I suppose everything is important. There are drop-in replacements for the 349 that sound very good, and I could easily live with the MUCH cheaper alternative. However, the 349, as used in my amp, is run very gently and will last a very long time so I don't worry about using it up I have spares). The input/driver tube for my amp is the 348 tube which is also a very expensive tube. It too is better than its drop in replacements, but that drop in replacement is very close in sound and is extremely low in cost. It is almost impossible to find 348s being sold. The last pair of supposedly NOS tubes I saw sold for $2,000 each (I need four), and some crazy person was selling dead 348s to Western Electric collectors for $1,600 each. The drop in replacement sells for around $8 a tube. These days I run the $8 tube in my amp and in my linestage which also uses the 348. My linestage also runs 310a and 310b tubes, and these are becoming pricey too.
How much one is wiling to pay to run the very best tubes for a particular amp is a matter of personal priorities and finances. I know people with magnificent clones or rebuilds of Western Electric 124 amps that run 6L6 tubes in the amp because the better sounding 350B tube is too expensive, in their judgment. I can understand that choice as the 6L6 in these amps do sound pretty good.
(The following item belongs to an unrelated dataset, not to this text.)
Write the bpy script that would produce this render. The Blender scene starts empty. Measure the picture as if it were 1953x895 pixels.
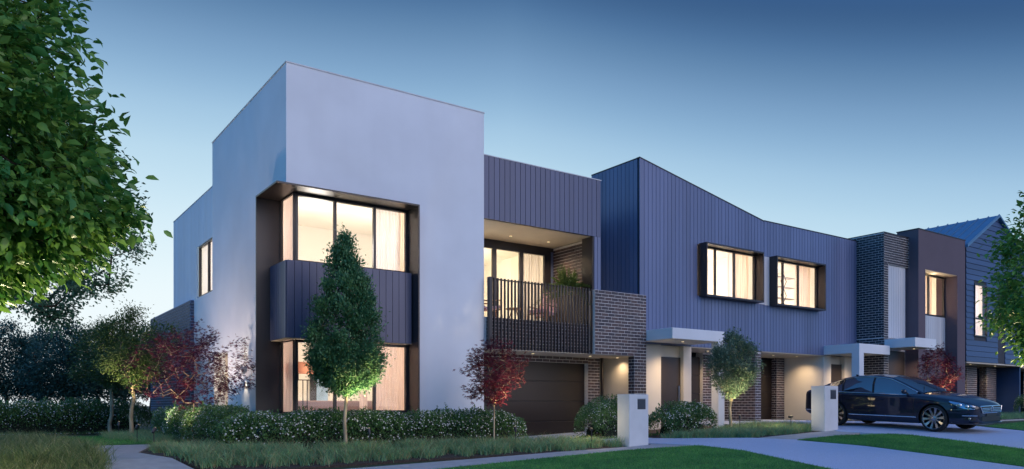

For my personal taste, I will take a 124 amp (pushpull, two output tubes per channel) running either 6L6 or 350B over all of the 300B SET and parallel SET amps I've heard. My 349 amp is a clone of a Western Electric 133 amp and sounds very similar to a 124 amp. It has the same output transformers as 124 amps, but it also has input transformers that the 124 does not have, and it outputs a little bit less power.